[Image: Chelsea Green via Treehugger
If there's one thing I want to focus on from a permaculture class I attended last weekend it's this: start small and intensively.
The principles of permaculture can apply to gardening, but they don't have to. Starting out small and intensive is good for any endeavor and -- like planting a small, easy-to-maintain garden -- is about not taking on too much at once and nurturing what's right in front of you. For instance, I'm building my new website (where this here blog will be moving) and I'm juggling too many elements at a time. It can be really discouraging. I've put too much on my plate. But after the concept of small-scale intensive gardening entered my little brain I realized, oh, I should apply this to my website. I'm now going to introduce small bites at a time. I'm going to practice patience by not launching the whole project all at once. I'm planting the seeds and waiting to see what takes.
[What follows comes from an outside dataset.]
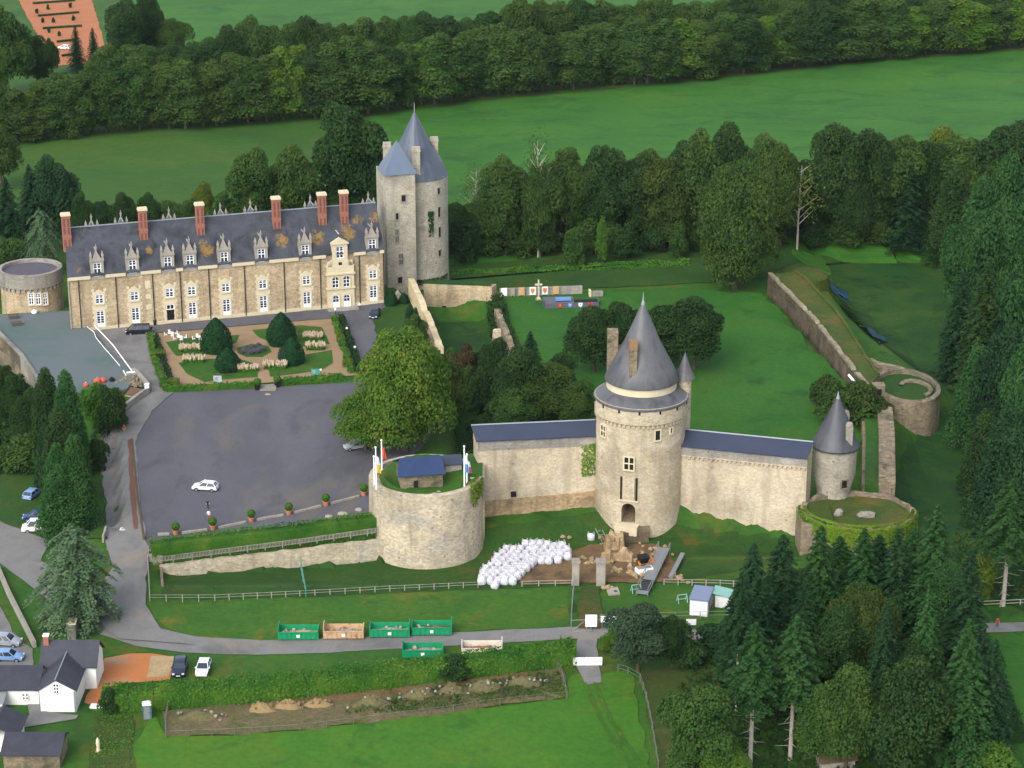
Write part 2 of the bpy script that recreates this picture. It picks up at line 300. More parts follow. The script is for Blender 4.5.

Some might see permaculture as some new age gardening thing. But really, it is the very embodiment of sustainability. It's defined by the Permaculture Institute as "an ecological design system for sustainability in all aspects of human endeavor. It teaches us how build natural homes, grow our own food, restore diminished landscapes and ecosystems, catch rainwater, build communities and much more." The much more part is applying it to all of our actions, including building websites.
On a related note...
A little birdy sent me this article in the New York Times about a guy in Jackson, Mississippi who practices "slow gardening." I think it's just another way to say "permaculture," though I guess it doesn't matter what you call it. It just makes sense. Lawns don't make sense. If you have land, grow food on it. And we don't have to return to a full-scale agrarian society to grow food on our little plots of land called yards. Start small, and intensively.
There's also this thing called SPIN (Small Plot INtensive) farming that I read about a year or so ago. I think it couldn't have come at a better time. It's a way of creating an income from food your grow in your own backyard. You don't have to have a 100-acre farm to grow and sell produce. Just remember, start small and build on your successes.